Sunday, January 30, 2011

unexpected loss of homeland

While I work on articles related to hoarding memories of the homeland and the links between collecting memorabilia and writing the self, I have come across a poignant passage from Marie Cardinal's Les Pieds-Noirs (Belfond, 1988) in which she speaks about her unexpected loss of home. I quote here the original followed by my translation.

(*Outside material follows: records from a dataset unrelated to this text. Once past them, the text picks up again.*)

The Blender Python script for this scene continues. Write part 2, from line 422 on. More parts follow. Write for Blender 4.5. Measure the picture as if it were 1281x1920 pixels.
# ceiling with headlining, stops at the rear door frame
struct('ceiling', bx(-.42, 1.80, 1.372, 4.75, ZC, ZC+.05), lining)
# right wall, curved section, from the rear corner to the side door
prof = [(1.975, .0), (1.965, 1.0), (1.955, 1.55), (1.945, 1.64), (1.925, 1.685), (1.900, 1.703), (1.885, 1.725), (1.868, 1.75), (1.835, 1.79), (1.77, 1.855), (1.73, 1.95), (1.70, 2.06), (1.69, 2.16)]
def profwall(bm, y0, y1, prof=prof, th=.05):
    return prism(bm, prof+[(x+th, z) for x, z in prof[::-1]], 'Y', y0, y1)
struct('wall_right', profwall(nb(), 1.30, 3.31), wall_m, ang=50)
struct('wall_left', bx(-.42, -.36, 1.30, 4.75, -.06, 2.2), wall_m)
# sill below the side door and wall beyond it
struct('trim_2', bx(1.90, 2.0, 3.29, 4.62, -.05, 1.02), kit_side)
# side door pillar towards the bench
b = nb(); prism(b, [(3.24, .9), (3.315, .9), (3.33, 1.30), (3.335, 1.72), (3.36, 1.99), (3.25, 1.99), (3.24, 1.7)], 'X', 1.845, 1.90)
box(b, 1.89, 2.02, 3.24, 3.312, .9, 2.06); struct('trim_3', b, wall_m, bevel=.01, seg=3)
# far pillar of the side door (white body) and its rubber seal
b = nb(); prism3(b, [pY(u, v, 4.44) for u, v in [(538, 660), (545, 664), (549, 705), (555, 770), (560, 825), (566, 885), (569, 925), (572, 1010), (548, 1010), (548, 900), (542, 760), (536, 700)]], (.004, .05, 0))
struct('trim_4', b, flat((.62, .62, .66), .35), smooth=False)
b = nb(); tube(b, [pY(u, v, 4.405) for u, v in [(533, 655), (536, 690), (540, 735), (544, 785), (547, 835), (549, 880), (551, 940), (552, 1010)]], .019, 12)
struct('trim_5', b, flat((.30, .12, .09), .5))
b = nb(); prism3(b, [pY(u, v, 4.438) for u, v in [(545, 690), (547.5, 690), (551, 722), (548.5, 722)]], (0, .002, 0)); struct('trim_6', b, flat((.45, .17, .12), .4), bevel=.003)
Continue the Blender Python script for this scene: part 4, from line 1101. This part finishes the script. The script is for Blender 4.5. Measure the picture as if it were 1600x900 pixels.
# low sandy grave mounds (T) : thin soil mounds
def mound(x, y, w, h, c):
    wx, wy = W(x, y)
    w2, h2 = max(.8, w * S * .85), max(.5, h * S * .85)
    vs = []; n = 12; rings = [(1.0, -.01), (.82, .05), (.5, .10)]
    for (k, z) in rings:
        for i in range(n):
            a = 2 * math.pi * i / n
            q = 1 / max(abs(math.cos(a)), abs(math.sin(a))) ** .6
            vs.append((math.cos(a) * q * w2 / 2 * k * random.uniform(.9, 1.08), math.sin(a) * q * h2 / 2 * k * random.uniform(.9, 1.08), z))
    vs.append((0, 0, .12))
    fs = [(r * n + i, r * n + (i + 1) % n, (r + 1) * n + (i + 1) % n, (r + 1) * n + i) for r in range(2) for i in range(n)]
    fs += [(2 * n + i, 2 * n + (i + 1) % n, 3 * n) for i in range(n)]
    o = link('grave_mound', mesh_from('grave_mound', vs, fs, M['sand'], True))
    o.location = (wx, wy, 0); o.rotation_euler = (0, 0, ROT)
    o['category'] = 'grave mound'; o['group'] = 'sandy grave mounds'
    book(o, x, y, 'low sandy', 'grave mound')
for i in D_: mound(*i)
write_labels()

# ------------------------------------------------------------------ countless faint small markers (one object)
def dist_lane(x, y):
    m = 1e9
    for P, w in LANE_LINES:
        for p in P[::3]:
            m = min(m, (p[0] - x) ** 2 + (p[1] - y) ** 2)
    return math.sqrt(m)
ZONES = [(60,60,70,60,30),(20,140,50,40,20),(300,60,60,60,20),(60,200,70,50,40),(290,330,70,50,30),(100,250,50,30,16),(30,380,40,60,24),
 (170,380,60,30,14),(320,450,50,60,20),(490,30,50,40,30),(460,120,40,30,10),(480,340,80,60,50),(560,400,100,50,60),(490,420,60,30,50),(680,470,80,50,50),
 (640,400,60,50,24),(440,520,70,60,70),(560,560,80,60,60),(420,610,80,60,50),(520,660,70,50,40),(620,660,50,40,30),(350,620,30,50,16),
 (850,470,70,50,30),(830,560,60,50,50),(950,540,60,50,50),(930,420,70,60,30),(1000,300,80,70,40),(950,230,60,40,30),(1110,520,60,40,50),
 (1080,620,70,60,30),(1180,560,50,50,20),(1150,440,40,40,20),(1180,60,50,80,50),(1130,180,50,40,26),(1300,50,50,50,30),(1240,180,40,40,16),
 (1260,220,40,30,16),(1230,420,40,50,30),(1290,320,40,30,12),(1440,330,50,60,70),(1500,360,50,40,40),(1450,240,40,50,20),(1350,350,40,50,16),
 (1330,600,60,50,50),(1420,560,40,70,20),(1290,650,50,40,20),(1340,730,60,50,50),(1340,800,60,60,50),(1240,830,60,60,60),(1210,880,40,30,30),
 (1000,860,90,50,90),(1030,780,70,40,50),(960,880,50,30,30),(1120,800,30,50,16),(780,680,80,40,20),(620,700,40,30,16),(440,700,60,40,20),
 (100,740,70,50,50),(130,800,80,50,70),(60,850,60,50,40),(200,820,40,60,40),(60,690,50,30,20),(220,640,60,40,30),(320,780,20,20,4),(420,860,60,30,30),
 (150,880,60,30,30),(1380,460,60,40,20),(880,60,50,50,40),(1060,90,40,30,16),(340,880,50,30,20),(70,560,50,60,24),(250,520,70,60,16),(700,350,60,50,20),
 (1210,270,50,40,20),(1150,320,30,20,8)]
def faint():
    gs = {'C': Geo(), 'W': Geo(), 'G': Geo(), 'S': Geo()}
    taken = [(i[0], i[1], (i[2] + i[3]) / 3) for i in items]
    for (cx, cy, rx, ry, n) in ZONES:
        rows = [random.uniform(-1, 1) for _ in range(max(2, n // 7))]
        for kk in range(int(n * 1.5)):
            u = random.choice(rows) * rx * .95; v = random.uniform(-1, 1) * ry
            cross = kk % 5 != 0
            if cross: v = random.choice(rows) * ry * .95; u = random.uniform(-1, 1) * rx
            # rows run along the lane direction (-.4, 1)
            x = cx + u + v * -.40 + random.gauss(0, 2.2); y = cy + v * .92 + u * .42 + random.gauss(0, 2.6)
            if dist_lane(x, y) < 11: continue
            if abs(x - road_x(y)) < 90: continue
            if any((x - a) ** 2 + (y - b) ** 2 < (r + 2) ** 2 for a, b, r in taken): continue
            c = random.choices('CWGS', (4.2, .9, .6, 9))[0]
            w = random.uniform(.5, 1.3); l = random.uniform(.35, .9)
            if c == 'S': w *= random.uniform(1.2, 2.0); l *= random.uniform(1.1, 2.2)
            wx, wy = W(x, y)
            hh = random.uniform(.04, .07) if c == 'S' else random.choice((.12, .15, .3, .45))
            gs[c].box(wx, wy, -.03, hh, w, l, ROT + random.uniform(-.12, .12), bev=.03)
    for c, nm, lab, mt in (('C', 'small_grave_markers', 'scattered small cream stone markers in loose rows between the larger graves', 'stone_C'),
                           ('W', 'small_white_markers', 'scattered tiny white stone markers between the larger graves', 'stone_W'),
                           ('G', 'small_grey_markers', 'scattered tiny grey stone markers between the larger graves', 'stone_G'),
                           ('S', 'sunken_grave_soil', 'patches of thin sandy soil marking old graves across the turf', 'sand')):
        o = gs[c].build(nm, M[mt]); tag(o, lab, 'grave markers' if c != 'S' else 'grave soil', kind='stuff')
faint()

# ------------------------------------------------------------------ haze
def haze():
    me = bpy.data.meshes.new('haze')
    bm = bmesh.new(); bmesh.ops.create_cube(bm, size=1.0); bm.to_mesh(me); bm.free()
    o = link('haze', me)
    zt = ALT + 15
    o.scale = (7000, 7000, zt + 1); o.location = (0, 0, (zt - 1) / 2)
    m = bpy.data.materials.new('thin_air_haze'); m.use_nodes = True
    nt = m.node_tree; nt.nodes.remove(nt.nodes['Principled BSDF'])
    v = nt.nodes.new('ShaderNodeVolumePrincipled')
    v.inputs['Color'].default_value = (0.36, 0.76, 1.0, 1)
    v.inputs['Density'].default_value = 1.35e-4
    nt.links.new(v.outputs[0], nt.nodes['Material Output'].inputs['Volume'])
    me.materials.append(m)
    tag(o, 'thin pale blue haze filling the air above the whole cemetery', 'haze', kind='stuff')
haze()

Les années d’insouciance, celles de mon enfance, de mon adolescence, et les premières années de ma vie de femme… les premières amours…le premier enfant… Le poids de cette légèreté, de cette beauté, de cette tendresse, de cette inconscience ! Peut-être que cela palpite toujours en moi parce que je n’ai jamais quitté ces images pour toujours, jamais je ne les ai rangées dans un tiroir ou une valise, jamais je n’ai regardé la terre de ma jeunesse en me disant que je n’y serais plus chez moi. La dernière fois que j’en suis partie, je ne savais pas que c’était la dernière fois. J’étais venue de Grèce où j’enseignais au lycée français de Thessalonique. Enceinte de huit mois, incapable de voyager en avion dans l’état où j’étais, j’avais méandré soixante-dix heures à bord de l’Orient-Express qui prenait des allures de diligence, puis j’avais vogué vingt heures sur un paquebot, pour venir, comme une tortue, mettre au monde mon enfant sur mes plages. Je n’imaginais pas qu’un petit venu de mon ventre puisse voir le jour ailleurs que là… Ensuite je suis repartie avec ma fille dans mes bras, c’était l’été, je reviendrais pour Noël. Je ne savais pas que, désormais, je n’aurais plus de maison. Je ne savais pas que ma terre ne serait plus jamais ma terre. (11-12)
The carefree years, those of my childhood, my adolescence, and the first years of womanhood ... first loves ... the first child ... The weight of this lightness, this beauty, this tenderness, this unawareness! Perhaps it still pulsates in me because I never permanently left these images, I never put them away in a drawer or a suitcase, I never looked at the land of my youth while telling myself that I would never again be home. The last time that I left, I didn't know it would be the last time. I had come back from Greece where I was teaching in a French high school in Thessaloniki. Eight-months pregnant, unable to travel by airplane in that state, I had meandered seventy hours aboard the Orient Express that ran at the speed of a stagecoach, and then I wandered twenty hours on a steam ship, so that, like a turtle, I could give birth to my child on my beaches. I couldn't imagine that this child coming from my tummy could ever see the day somewhere other than there... Then I left again with my daughter in my arms, it was summer, I would come back for Christmas. I didn't know that, from then on, I would no longer have a home. I didn't know that my land would never again be my land.
Her lightness of being, her state of carefree existence, came from knowing her home would be there to support her. Once it was gone, she attached herself to the mental image and repeated it throughout her literary career. Les Pieds-Noirs is a photographic coffee-table book mixed with autobiography and history of the Pied-Noir people. It is, in many ways, a reproduction of the lost homeland, a surrogate and horribly insufficient space designed to protect the past from being forgotten.

Sunday, January 23, 2011

Remains of the St Eugène Cemetery


Robert Fisk wrote "Tombs that bear witness to Algeria's Jewish tragedy" in the Independent yesterday (22 Jan 2011). His insightful take on a visit to the Saint Eugène cemetery in Algeria is reminiscent of numerous other returns that are pictured and depicted in the works of Marie Cardinal (Les Pieds-Noirs and Au pays de mes racines) and Hélène Cixous (Si près), as well as in other visual and literary by Algerian-born authors. The site is an icon for the now absent former Algerian citizens.


Return voyages almost always include emotional visits to cemeteries, representative of lost lives, ancestries, absent and untransportable genealogies, neglected and often destroyed. The now treacherous access to St Eugène seems to only reaffirm that murky access to the past.